=== Do this ===
Select all lines with the string "runs" in them, and copy those lines.
### Data segment ###
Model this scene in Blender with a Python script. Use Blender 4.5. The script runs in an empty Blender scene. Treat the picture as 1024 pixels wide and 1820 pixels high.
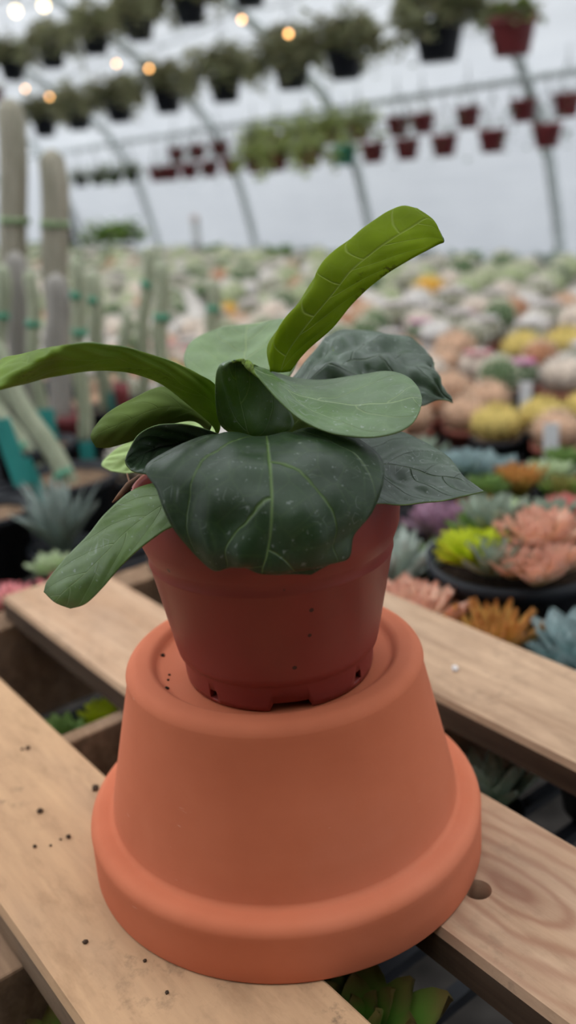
import bpy, math, random
import numpy as np
from mathutils import Vector, Matrix, noise as mnoise

random.seed(7)
scene = bpy.context.scene
COL = scene.collection
PI = math.pi

# ------------------------------------------------------------------ camera frame
FPX = 1647.8                       # focal length in pixels of the 1024x1820 frame
PITCH, ROLL = 0.3403, -0.0706
CAM = Vector((0, 0, 0.3239))
RCAM = Matrix.Rotation(PI / 2 - PITCH, 3, 'X') @ Matrix.Rotation(ROLL, 3, 'Z')
TH = 2.2171                        # heading of the greenhouse's long axis
U = Vector((math.cos(TH), math.sin(TH), 0))
N = Vector((math.sin(TH), -math.cos(TH), 0))

def ray(px, py):
    return RCAM @ Vector(((px - 512) / FPX, -(py - 910) / FPX, -1))
def at_y(px, py, y):               # point on the plane y = const
    d = ray(px, py); return CAM + d * (y / d.y)
def at_z(px, py, z):
    d = ray(px, py); return CAM + d * ((z - CAM.z) / d.z)
def at_n(px, py, n):
    d = ray(px, py); return CAM + d * (n / d.dot(N))
def sn(s, n, z=0.0):
    return U * s + N * n + Vector((0, 0, z))
def to_px(p):
    q = RCAM.transposed() @ (Vector(p) - CAM)
    return 512 + FPX * q.x / -q.z, 910 - FPX * q.y / -q.z, -q.z

# ------------------------------------------------------------------ node helpers
def new_mat(name):
    m = bpy.data.materials.new(name); m.use_nodes = True
    nt = m.node_tree; nt.nodes.clear()
    out = nt.nodes.new('ShaderNodeOutputMaterial')
    return m, nt, out
class G:
    """small node-graph writer"""
    def __init__(s, nt): s.nt = nt
    def n(s, t, **kw):
        x = s.nt.nodes.new('ShaderNode' + t)
        for k, v in kw.items(): setattr(x, k, v)
        return x
    def put(s, sock, v):
        if hasattr(v, 'is_output'): s.nt.links.new(v, sock)
        else: sock.default_value = v
    def math(s, op, a, b=0.0, c=0.0, clamp=False):
        x = s.n('Math', operation=op); x.use_clamp = clamp
        for i, v in enumerate((a, b, c)): s.put(x.inputs[i], v)
        return x.outputs[0]
    def mix(s, f, a, b, mode='MIX'):
        x = s.n('MixRGB', blend_type=mode)
        s.put(x.inputs[0], f); s.put(x.inputs[1], a); s.put(x.inputs[2], b)
        return x.outputs[0]
    def ramp(s, v, stops):
        x = s.n('ValToRGB'); e = x.color_ramp.elements
        while len(e) < len(stops): e.new(0.5)
        for i, (p, c) in enumerate(stops):
            e[i].position = p
            e[i].color = c if len(c) == 4 else (*c, 1)
        s.put(x.inputs[0], v); return x.outputs[0]
    def noise(s, vec, scale, detail=3, rough=0.5, dist=0.0):
        x = s.n('TexNoise'); s.put(x.inputs['Vector'], vec)
        x.inputs['Scale'].default_value = scale; x.inputs['Detail'].default_value = detail
        x.inputs['Roughness'].default_value = rough; x.inputs['Distortion'].default_value = dist
        return x.outputs['Fac']
    def mapping(s, vec, scale=(1, 1, 1), loc=(0, 0, 0), rot=(0, 0, 0)):
        x = s.n('Mapping'); s.put(x.inputs[0], vec)
        x.inputs['Scale'].default_value = scale; x.inputs['Location'].default_value = loc
        x.inputs['Rotation'].default_value = rot
        return x.outputs[0]
    def obj(s): return s.n('TexCoord').outputs['Object']
    def uv(s): return s.n('TexCoord').outputs['UV']
    def bump(s, h, strength=0.3, dist=0.001, normal=None):
        x = s.n('Bump'); x.inputs['Strength'].default_value = strength; x.inputs['Distance'].default_value = dist
        s.put(x.inputs['Height'], h)
        if normal is not None: s.put(x.inputs['Normal'], normal)
        return x.outputs[0]
    def pbr(s, col, rough=0.6, normal=None, spec=0.5):
        x = s.n('BsdfPrincipled'); s.put(x.inputs['Base Color'], col if hasattr(col, 'is_output') else (*col, 1))
        s.put(x.inputs['Roughness'], rough); s.put(x.inputs['Specular IOR Level'], spec)
        if normal is not None: s.put(x.inputs['Normal'], normal)
        return x.outputs[0]
    def mixsh(s, f, a, b):
        x = s.n('MixShader'); s.put(x.inputs[0], f); s.put(x.inputs[1], a); s.put(x.inputs[2], b); return x.outputs[0]
    def end(s, out, sh): s.nt.links.new(sh, out.inputs[0])

def c4(c): return (*c, 1) if len(c) == 3 else c
def mul(c, k): return tuple(min(1, x * k) for x in c)

def simple(name, col, rough=0.6, var=0.25, scale=30, bump=0.15, spec=0.4, bdist=0.001):
    m, nt, out = new_mat(name); g = G(nt); o = g.obj()
    f = g.noise(o, scale, 4)
    col_n = g.ramp(f, [(0.3, mul(col, 1 - var)), (0.7, mul(col, 1 + var))])
    g.end(out, g.pbr(col_n, rough, g.bump(f, bump, bdist), spec)); return m

def leafy(name, col, col2=None, rough=0.5, transl=0.25, scale=20):
    m, nt, out = new_mat(name); g = G(nt); o = g.obj()
    f = g.noise(o, scale, 3)
    cc = g.ramp(f, [(0.32, mul(col, 0.7)), (0.5, col), (0.68, col2 or mul(col, 1.35))])
    p = g.pbr(cc, rough, None, 0.35); t = g.n('BsdfTranslucent'); g.put(t.inputs[0], cc)
    g.end(out, g.mixsh(transl, p, t.outputs[0])); return m

def petal_mat(name, inner, outer, tip, rough=0.5):
    """succulent leaf: colour runs along the leaf (uv.y) as on the plant itself"""
    m, nt, out = new_mat(name); g = G(nt)
    sp = g.n('SeparateXYZ'); g.put(sp.inputs[0], g.uv())
    f = g.noise(g.obj(), 60, 2)
    v = g.math('ADD', sp.outputs[1], g.math('MULTIPLY', g.math('SUBTRACT', f, 0.5), 0.35))
    cc = g.ramp(v, [(0.05, inner), (0.55, outer), (0.95, tip)])
    p = g.pbr(cc, rough, None, 0.35); t = g.n('BsdfTranslucent'); g.put(t.inputs[0], cc)
    g.end(out, g.mixsh(0.15, p, t.outputs[0])); return m

# ------------------------------------------------------------------ mesh helpers
class MB:
    def __init__(s): s.v = []; s.f = []; s.m = []; s.uv = None
    def add(s, vs, fs, mi=0):
        o = len(s.v); s.v += [tuple(v) for v in vs]
        for f in fs: s.f.append(tuple(i + o for i in f)); s.m.append(mi)
    def box(s, c, size, axes=None, mi=0):
        c = Vector(c); ax = axes or (Vector((1, 0, 0)), Vector((0, 1, 0)), Vector((0, 0, 1)))
        h = [a * (k / 2) for a, k in zip(ax, size)]
        vs = [c + h[0] * i + h[1] * j + h[2] * k for k in (-1, 1) for j in (-1, 1) for i in (-1, 1)]
        s.add(vs, [(0, 2, 3, 1), (4, 5, 7, 6), (0, 1, 5, 4), (2, 6, 7, 3), (0, 4, 6, 2), (1, 3, 7, 5)], mi)
    def lathe(s, prof, n=48, c=(0, 0, 0), mi=0, cap0=False, cap1=False):
        vs = []; fs = []
        for r, z in prof:
            for i in range(n):
                a = 2 * PI * i / n; vs.append((c[0] + r * math.cos(a), c[1] + r * math.sin(a), c[2] + z))
        for j in range(len(prof) - 1):
            for i in range(n):
                k = (i + 1) % n; fs.append((j * n + i, j * n + k, (j + 1) * n + k, (j + 1) * n + i))
        if cap0: fs.append(tuple(range(n - 1, -1, -1)))
        if cap1: fs.append(tuple((len(prof) - 1) * n + i for i in range(n)))
        s.add(vs, fs, mi)
    def tube(s, pts, rad, n=8, mi=0, ribs=0, depth=0.0, caps=True):
        pts = [Vector(p) for p in pts]; rings = []
        up = Vector((0, 0, 1)); t0 = (pts[1] - pts[0]).normalized()
        if abs(t0.dot(up)) > 0.9: up = Vector((1, 0, 0))
        x = t0.cross(up).normalized()
        vs = []; fs = []
        for i, p in enumerate(pts):
            t = (pts[min(i + 1, len(pts) - 1)] - pts[max(i - 1, 0)]).normalized()
            x = (x - t * x.dot(t)).normalized(); y = t.cross(x)
            r = rad[i] if isinstance(rad, (list, tuple)) else rad
            for k in range(n):
                a = 2 * PI * k / n; rr = r * (1 + depth * math.cos(ribs * a)) if ribs else r
                vs.append(p + x * math.cos(a) * rr + y * math.sin(a) * rr)
        for j in range(len(pts) - 1):
            for i in range(n):
                k = (i + 1) % n; fs.append((j * n + i, j * n + k, (j + 1) * n + k, (j + 1) * n + i))
        if caps:
            fs.append(tuple(range(n - 1, -1, -1))); fs.append(tuple((len(pts) - 1) * n + i for i in range(n)))
        s.add(vs, fs, mi)
    def mesh(s, name, mats, smooth=True):
        me = bpy.data.meshes.new(name); me.from_pydata(s.v, [], s.f)
        for m in (mats if isinstance(mats, (list, tuple)) else [mats]): me.materials.append(m)
        for p, mi in zip(me.polygons, s.m): p.material_index = mi; p.use_smooth = smooth
        if s.uv:
            l = me.uv_layers.new(name='UVMap')
            for p in me.polygons:
                for li in p.loop_indices: l.data[li].uv = s.uv[me.loops[li].vertex_index]
        me.update(); return me
    def build(s, name, mats, parent=None, smooth=True):
        return link(name, s.mesh(name, mats, smooth), parent)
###
=== Final answer ===
Model this scene in Blender with a Python script. Use Blender 4.5. The script runs in an empty Blender scene. Treat the picture as 1024 pixels wide and 1820 pixels high.
    """succulent leaf: colour runs along the leaf (uv.y) as on the plant itself"""